アサブキ・トミコ。本名、朝吹登水(とみ)。翻訳家。作家。
9月2日、サガンの「悲しみよこんにちは」など、多くのフランス文学を訳出した朝吹登水子さんが死去。88歳。
1917年、東京生まれ。実業家の父と、歌人・朝吹磯子の間に生まれる。第二次大戦前のフランスに留学し、37年にパリのソルボンヌ大学文明講座修了。戦後の1950年、再びフランスへ渡り、パリの洋裁学校でオートクチュールのデザイナー資格を取得する。
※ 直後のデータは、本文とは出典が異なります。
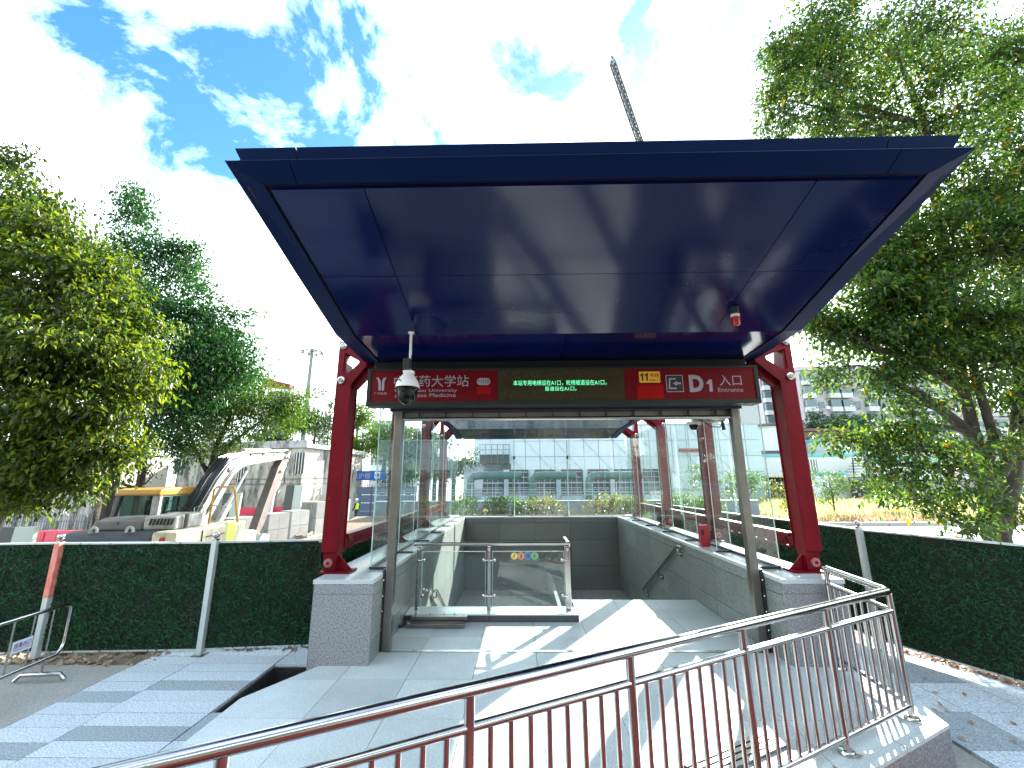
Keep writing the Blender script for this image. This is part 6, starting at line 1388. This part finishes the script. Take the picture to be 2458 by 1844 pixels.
# another slim trunk between
cl = [(A(px,py,15.5),(r_,r_,r_*.7),n_) for px,py,r_,n_ in ((330,1020,.9,50),(390,1040,.8,40),(300,1080,.8,36),(360,980,.9,50),(190,1130,.8,34),(110,1150,.8,34),(250,1090,.9,40),(420,1090,.7,30),(60,1120,.9,36),(150,1080,.9,40),(340,1130,.5,16),(240,1170,.5,14))]
b0 = A(335,1200,15.5); b0=(b0[0],15.5,ZS)
tree('broadleaf_tree','slim forked dark tree just left of the excavator cab',b0,[(b0,.17),(A(335,1180,15.5),.14),(A(345,1100,15.5),.11),(A(352,1040,15.5),.08),(A(340,980,15.5),.05)],cl,.14,'leaf_dark','bark_dark',19,spray=12,spread=.25,trunks=[[(A(345,1100,15.5),.08),(A(310,1050,15.5),.05),(A(295,1000,15.5),.03)]])
# right big tree
cl = []
for px,py,Y,r_,n_ in ((1905,80,11,1.0,60),(1990,60,11,1.4,110),(1885,160,10.8,.9,55),(1950,220,10.6,1.3,100),(1885,270,10.6,.7,36),(2050,160,10.8,1.5,120),(2180,60,11.5,1.8,130),(2160,230,10.4,1.6,130),(2020,310,10.4,1.0,80),(2330,80,11,1.9,150),(2300,260,10,1.7,150),(2430,200,10.5,1.7,140),(2440,420,9.6,1.6,150),(2340,430,9.6,1.5,140),(2210,400,10,1.3,110),(2380,600,9.4,1.4,140),(2290,560,9.6,1.2,120),(2220,640,9.8,1.1,100),(2260,740,9.6,1.2,120),(2170,760,9.8,.9,56),(2360,780,9.4,1.2,120),(2095,790,9.8,.5,16),(2200,850,9.6,.9,48),(2120,890,9.6,.6,24),(2010,900,9.6,.45,15),(2170,950,9.4,.8,38),(2280,900,9.4,1.0,54),(2130,1020,9.4,.6,26),(2020,1050,9.4,.4,14),(2200,1080,9.2,.8,40),(2120,1120,9.2,.5,16),(2270,1140,9,.8,30),(2190,1200,9,.5,16),(2280,1250,8.8,.55,20),(2420,900,9.4,1.0,46),(2450,1080,9.2,.8,24),(2430,1220,9,.5,12),(2520,600,9.5,1.7,120),(2540,300,10.5,1.9,120),(2520,900,9.4,1.3,80),(1852,235,10.6,.35,12),(2010,740,10,.8,60),(2085,720,10,1.1,100),(2060,800,9.9,.75,46),(2135,820,9.8,.8,60),(1990,790,10,.45,20),(2150,670,10,1.1,100),(2080,640,10.2,.9,70),(2120,560,10.2,1.0,80),(1965,150,10.8,1.0,60)):
    cl.append((A(px,py,Y),(r_,r_,r_*.78),n_))
b0 = (A(2400,1350,9.8)[0],9.8,ZR)
tree('broadleaf_tree','huge multi-stemmed tree with dense green crown towering on the right',b0,[(b0,.30),(A(2395,1290,9.8),.21),(A(2375,1180,9.7),.145),(A(2340,1050,9.6),.12),(A(2310,930,9.6),.105),(A(2290,760,9.8),.11),(A(2260,560,10),.12),(A(2220,300,10.4),.09),(A(2150,120,10.8),.05)],cl,.15,'leaf_right','bark_grey',23,spray=26,spread=.22,
     trunks=[[((b0[0]-.3,9.5,ZR),.16),(A(2368,1260,9.4),.12),(A(2360,1140,9.4),.10),(A(2385,1050,9.4),.09),(A(2340,900,9.4),.08),(A(2320,700,9.6),.06)],[(A(2395,1290,9.8),.20),(A(2430,1150,9.8),.16),(A(2450,950,9.8),.13),(A(2440,700,9.9),.11),(A(2420,400,10.2),.10),(A(2400,120,10.8),.06)],[(A(2375,1180,9.7),.14),(A(2440,1060,9.5),.12),(A(2520,960,9.5),.1)],[(A(2340,1050,9.6),.13),(A(2230,960,9.5),.09),(A(2110,900,9.5),.05)],[(A(2310,930,9.6),.12),(A(2200,870,9.6),.08),(A(2080,830,9.7),.04)]],trunk_n=10)
# saplings on the field
for k,(px,pb_,pt_,Y,r_,lab) in enumerate(((1745+40,1250,1110,20,.9,'thin sapling seen through the right glass end pane'),(1890,1255,1140,20.5,.75,'sparse young sapling just left of the right red column'),(1998,1245,1130,26,1.1,'young round topped sapling right of the red column'),(2128,1230,1140,28,1.2,'young sapling on the field before the black gate'),(1690,1170,1110,30,.9,'round small tree behind the right glass screen'))):
    zg = ZR; b_ = (at(px,1200,Y).x,Y,zg); zt = at(px,pt_,Y).z
    cl = [((b_[0]+dx,Y+dy,zg+(zt-zg)*f),(r_*s,r_*s,r_*s*.7),n_) for dx,dy,f,s,n_ in ((0,0,.85,.8,30),(-.3,.1,.68,.8,28),(.35,-.1,.66,.8,28),(.05,.2,.5,.7,18))]
    tree('sapling',lab,b_,[(b_,.05),((b_[0]+.05,Y,zg+(zt-zg)*.4),.04),((b_[0]-.02,Y,zg+(zt-zg)*.8),.02)],cl,.15,'leaf_mid' if k not in (1,) else 'leaf_yellow','bark_grey',40+k,'saplings on the field',spray=11,spread=.24)
# distant trees
far = ((690,1010,45,2.6,'dark round far tree right of the mast light base'),(760,1000,46,3.6,'dark green far tree left of the red column'),(640,1060,40,2.2,'low green far tree above the old house roof'),(860,1000,44,2.6,'sunlit yellow-green far tree right of the left red column'),(870,1060,42,2.2,'pale green far bush below the sunlit tree'),(925,1060,40,2.6,'green far tree behind the left glass end pane'),(985,1085,40,2.9,'far tree between left columns'),(1045,1085,44,2.6,'far tree left of the panel building'),(1090,1110,48,2.8,'far tree touching the panel building corner'),(960,1140,38,1.9,'low far bush behind the left glass screen'),(1975,1045,78,5,'flat topped pale far tree before the apartment block'),(2080,1040,80,5.5,'pale far tree right of the apartment block'),(1960,1085,70,3.6,'dark far tree before the brown house'),(2250,1050,70,5,'far tree behind the big tree crown'))
for k,(px,py,Y,r_,lab) in enumerate(far):
    p = Vector(A(px,py,Y)); b_ = (p.x,Y,ZS); rr_ = random.Random(k)
    cl = [(tuple(p+Vector((rr_.uniform(-.6,.6)*r_,rr_.uniform(-.4,.4)*r_,rr_.uniform(-.45,.45)*r_))),(r_*.55,r_*.5,r_*.42),46) for _ in range(7)]
    tree('far_tree',lab,b_,[(b_,.25),((p.x,Y,p.z*.5),.2),((p.x,Y,p.z),.08)],cl,.34*(Y/45),'leaf_mid' if k in (3,4,5) else 'leaf_far','bark_dark',70+k,'far trees',spray=10,spread=.45,twig=.02)

# ---- unseen block and trees added behind the viewpoint to darken reflections and cut skylight
t = thing('added_block',(2,-20,ZS),'unseen brown office block added behind the viewpoint to darken reflections','building')
box(-38,42,-32,-20,ZS+.002,13.5).build('wall','added_block_wall',t)
wm = box(0,1.9,0,.12,0,1.7).mesh('window'); wm.materials.append(MATS['apt_glass'])
for i in range(24):
    for j in range(4):
        o = bpy.data.objects.new('window',wm); COL.objects.link(o); o.parent = t; o.location = Vector((-36.5+i*3.3,-20.1+.12,.6+j*3.2))-OFF[t]
for k,(x,y) in enumerate(((-16,-12),(-7,-13),(3,-12.5),(12,-13),(20,-12))):
    rr_ = random.Random(k+90); cl = [((x+rr_.uniform(-2.2,2.2),y+rr_.uniform(-1.5,1.5),4.5+rr_.uniform(-1.2,3.2)),(1.6,1.6,1.3),30) for _ in range(9)]
    tree('added_tree',('leftmost','second','middle','fourth','rightmost')[k]+' unseen tree added behind the viewpoint to darken reflections',(x,y,ZS),[((x,y,ZS),.22),((x,y,2.2),.18),((x,y,5.5),.08)],cl,.45,'leaf_far','bark_dark',300+k,'added trees behind the viewpoint',spray=10,spread=.5,twig=.02,fill=1.3)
留学中に出会った哲学者の森有正に勧められ、デザイナーのクリスチャン・ディオールの著書を翻訳する。55年に2冊目の翻訳、フランソワーズ・サガンの小説「悲しみよこんにちは」が爆発的にヒットし、翻訳家として広く知られることになった。以後「ある微笑」「ブラームスはお好き」などサガンの小説のほとんどを翻訳。また、サガン以外にもボーボワールの作品「娘時代」「女ざかり」なども数多く手がける。ボーボワールを介してサルトルとも親交が深かったことは有名。77年には自伝的小説「愛のむこう側」を出版。他に、エッセー「私の軽井沢物語」「私の巴里物語 1950~1989」など多数。2000年、フランス政府からレジオン・ドヌール勲章を受章する。